例えば、ライバルと競いながら成長するスポーツ選手の場合にはピア効果がはたらきますが、ライバルの弱みを見つけて出世で差をつけようとする会社員の場合には、自分の成長には関心が向かっていないので、ピア効果がはたらいていません。ライバルがいても、意識は常に自分に向けることが大事だとわかります。勝ち負けだけの指標ではなく、自身の成長や向上が感じられる指標を提供することを、忘れないように心がけましょう。
活用方法
活用1. 知らない人とつながる
2015年に出たアプリ『みんチャレ』は、同じ目的を持った5人1組がつながり、活動を共有し合うことで、1人だと続かない三日坊主をなくすアプリです。コンセプトだけではなく細かな施策も、ピア効果をうながす仕掛けがデザインされています。
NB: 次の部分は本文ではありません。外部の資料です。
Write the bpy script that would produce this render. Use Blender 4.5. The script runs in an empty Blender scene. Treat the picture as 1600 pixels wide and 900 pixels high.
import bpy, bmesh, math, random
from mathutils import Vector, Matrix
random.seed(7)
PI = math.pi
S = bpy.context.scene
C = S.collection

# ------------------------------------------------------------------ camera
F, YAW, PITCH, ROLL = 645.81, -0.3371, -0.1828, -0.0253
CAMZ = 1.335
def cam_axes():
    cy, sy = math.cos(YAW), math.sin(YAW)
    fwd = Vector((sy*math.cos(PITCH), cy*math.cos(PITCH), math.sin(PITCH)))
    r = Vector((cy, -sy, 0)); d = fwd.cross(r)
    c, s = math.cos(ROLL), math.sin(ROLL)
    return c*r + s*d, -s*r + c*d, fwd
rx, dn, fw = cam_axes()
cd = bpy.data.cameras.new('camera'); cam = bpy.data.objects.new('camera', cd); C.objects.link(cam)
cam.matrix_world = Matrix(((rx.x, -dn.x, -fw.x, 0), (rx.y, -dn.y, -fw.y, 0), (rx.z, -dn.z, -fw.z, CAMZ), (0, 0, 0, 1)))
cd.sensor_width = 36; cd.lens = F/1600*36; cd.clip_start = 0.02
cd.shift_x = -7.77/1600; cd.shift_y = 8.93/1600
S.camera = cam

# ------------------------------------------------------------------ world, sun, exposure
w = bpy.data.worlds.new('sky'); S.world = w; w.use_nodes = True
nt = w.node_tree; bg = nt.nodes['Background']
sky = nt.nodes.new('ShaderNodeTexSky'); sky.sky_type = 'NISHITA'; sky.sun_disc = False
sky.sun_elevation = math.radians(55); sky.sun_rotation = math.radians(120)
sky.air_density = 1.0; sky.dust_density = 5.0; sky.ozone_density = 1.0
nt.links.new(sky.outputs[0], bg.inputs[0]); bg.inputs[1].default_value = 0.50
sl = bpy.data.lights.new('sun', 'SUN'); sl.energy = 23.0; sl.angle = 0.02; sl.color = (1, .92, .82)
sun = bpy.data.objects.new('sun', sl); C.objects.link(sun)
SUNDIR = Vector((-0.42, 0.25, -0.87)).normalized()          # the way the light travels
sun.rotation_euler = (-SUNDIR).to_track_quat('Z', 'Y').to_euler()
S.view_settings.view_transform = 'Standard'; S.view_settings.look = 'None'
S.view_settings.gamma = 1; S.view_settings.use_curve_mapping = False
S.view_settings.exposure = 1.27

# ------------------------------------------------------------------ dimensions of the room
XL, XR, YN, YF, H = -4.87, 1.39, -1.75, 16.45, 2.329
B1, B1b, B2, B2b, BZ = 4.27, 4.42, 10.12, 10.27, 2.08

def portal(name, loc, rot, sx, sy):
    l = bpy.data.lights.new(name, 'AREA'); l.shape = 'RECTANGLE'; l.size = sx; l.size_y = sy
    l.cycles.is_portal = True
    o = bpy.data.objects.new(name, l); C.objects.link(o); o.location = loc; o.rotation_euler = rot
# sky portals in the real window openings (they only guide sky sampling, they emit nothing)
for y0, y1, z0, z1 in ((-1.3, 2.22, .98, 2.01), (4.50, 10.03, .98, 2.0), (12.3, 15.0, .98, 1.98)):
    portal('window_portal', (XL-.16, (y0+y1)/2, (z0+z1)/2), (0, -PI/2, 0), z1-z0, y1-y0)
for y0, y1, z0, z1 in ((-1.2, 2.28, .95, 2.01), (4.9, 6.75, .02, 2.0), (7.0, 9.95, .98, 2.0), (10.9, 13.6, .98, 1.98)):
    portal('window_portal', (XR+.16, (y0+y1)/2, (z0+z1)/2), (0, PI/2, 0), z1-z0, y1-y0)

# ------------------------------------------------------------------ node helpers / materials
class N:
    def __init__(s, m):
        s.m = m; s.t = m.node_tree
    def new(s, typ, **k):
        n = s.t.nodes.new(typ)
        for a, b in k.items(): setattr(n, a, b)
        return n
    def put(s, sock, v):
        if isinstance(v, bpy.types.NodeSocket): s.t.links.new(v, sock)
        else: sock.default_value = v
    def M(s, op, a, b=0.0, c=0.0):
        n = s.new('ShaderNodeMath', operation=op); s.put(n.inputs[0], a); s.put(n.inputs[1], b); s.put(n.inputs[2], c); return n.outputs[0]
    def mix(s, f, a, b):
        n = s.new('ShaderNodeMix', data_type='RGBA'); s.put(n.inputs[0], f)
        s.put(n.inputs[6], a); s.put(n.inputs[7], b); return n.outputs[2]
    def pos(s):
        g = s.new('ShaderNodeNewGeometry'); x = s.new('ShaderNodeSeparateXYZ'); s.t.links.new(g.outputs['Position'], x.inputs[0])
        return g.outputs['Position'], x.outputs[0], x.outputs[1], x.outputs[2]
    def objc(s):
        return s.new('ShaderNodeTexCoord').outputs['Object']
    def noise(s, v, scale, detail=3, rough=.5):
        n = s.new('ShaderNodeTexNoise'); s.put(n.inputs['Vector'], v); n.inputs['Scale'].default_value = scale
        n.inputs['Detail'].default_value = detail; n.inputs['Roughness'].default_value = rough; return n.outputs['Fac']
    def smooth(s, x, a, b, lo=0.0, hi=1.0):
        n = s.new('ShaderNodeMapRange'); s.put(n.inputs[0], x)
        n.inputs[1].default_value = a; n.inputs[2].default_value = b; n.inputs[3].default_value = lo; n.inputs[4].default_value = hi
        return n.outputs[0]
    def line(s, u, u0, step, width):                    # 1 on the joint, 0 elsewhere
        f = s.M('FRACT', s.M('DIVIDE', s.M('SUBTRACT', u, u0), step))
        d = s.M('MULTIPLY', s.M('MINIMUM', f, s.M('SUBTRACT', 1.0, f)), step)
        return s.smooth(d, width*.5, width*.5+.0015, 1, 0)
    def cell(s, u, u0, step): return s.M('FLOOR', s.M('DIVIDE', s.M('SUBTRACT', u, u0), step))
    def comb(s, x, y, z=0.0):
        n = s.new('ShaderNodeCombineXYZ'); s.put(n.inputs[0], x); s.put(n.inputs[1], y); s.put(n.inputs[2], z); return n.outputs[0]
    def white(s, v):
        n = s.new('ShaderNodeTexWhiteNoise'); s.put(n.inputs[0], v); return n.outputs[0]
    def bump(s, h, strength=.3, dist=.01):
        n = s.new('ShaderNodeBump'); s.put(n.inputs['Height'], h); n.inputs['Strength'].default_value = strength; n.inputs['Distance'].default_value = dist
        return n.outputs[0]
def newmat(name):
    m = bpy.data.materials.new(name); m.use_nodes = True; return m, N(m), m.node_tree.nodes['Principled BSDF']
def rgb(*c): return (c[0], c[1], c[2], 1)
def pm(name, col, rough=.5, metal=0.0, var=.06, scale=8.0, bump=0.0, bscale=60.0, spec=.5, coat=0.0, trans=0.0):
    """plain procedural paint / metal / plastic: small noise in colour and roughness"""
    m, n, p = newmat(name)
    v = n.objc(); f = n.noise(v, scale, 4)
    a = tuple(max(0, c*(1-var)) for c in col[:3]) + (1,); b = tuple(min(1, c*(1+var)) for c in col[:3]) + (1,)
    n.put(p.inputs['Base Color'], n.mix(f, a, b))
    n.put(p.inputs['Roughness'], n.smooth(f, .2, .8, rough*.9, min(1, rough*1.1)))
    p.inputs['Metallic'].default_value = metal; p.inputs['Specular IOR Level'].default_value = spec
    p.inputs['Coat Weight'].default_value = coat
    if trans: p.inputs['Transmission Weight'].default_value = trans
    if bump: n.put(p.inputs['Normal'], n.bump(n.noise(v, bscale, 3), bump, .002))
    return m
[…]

例えば、2人ではなく5人にすることで誰かしらの反応がある、知らない人だから馴れ合いや甘える環境になりにくい、など適度なプレッシャーを感じることができます。
活用2. 自分と似た人とつながる
オンライン言語学習サービスの『Duolingo』は、同じレベルのユーザー同士がポイントを競い合う仕組みがあります。1人では続かないけど、自分よりもすごい人が一緒だと、むしろくじけてしまうことになりかねません。似た人と自分を比較しながら取り組めることで「負けないぞ」という、成長への意識が高まります。程よいレベルで競わせることは、バイアス7で紹介するゲーミフィケーションとも強い関係性があります。
活用3. 自分のコピーを使う
任天堂のゲームの『マリオカート』では、以前に自分が走った記録と競い合う「ゴースト」という機能があります。リアルの場で自分自身と競うことは難しいですが、デジタルを活用することで、自分を目の前に登場させて、ライバル視することができます。他にも、自身がこれまでに取り組んだスポーツや勉強のテストの記録や成績があれば、それを越えようとする意識がはたらきます。自分と競えば言い訳はできなくなるし、自分自身のクセを知ることにもなるので、いいことがたくさんあります。ライバルは自分自身です。